TEMPO Interaktif, Jakarta: Yayasan Lembaga Konsumen Indonesia menilai industri rokok paling banyak melanggar hak-hak buruh. Industri ini juga banyak dilanda aksi unjuk rasa buruh. "Ini mengindikasikan pemenuhan hak pekerja buruk. Cuma jarang diekspos," ungkap anggota Yayasan Lembaga Konsumen Indonesia Tulus Abadi, Selasa (24/2).
Buruh di industri rokok, ungkap Tulus, rata-rata berstatus kontrak. Anehnya, pemiliknya perusahaan masuk orang terkaya di Indonesia seperti Gudang Garam, HM Sampoerna dan Djarum. Yang membuat Tulus makin heran, langkah Asosiasi Petani Tembakau berencana menggagalkan Rancangan Undang-Undang Pengendalian Tembakau pada Musyawarah Nasional di Temanggung Maret mendatang. Padahal petani justru dirugikan industri rokok yang memonopoli pembelian tembakau.
Kajian Lembaga Demografi Universitas Indonesia pada 2006 lalu menunjukkan upah buruh tembakau tak sampai separuhnya dari rata-rata upah nasional. Peneliti Lembaga Demografi Abdillah Ahsan menyatakan upah ini tidak layak karena dengan lama bekerja rata-rata 16,82 tahun dan 7 jam per hari upahnya hanya Rp 15.900 per hari.
Pemerintah, kata Abdillah, seharusnya bisa mengintervensi petani tembakau. Posisi tawar petani sangat rendah dibandingkan industri rokok. Harga tembakau ditetapkan pembeli tanpa pemberitahuan standar yang digunakan. Rata-rata upahnya berdasar data Badan Pusat Statistik (2005) ternyata terendah setelah tanaman coklat. Abdillah juga menemukan dengan mayoritas pendidikan SD (69 persen), hampir separuhnya berumah dengan lantai tanah (58 persen).

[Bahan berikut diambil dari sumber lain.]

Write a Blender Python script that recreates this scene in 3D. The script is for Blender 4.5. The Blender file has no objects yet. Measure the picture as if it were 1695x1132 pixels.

Jika pemerintah bersedia intervensi, Abdillah menyarankan, dilakukan pada tiga propinsi penghasil tembakau terbesar. Provinsi itu menguasai 89 persen tembakau antara lain Nusa Tenggara Barat, Jawa Timur dan Jawa Tengah. Badan Kesehatan Dunia dalam penelitiannya di Banjarnegara tahun lalu melihat kesulitan peralihan petani tembakau. Alasan utamanya ada tidak perlu modal awal dan komoditasnya selalu dibeli pengepul tembakau.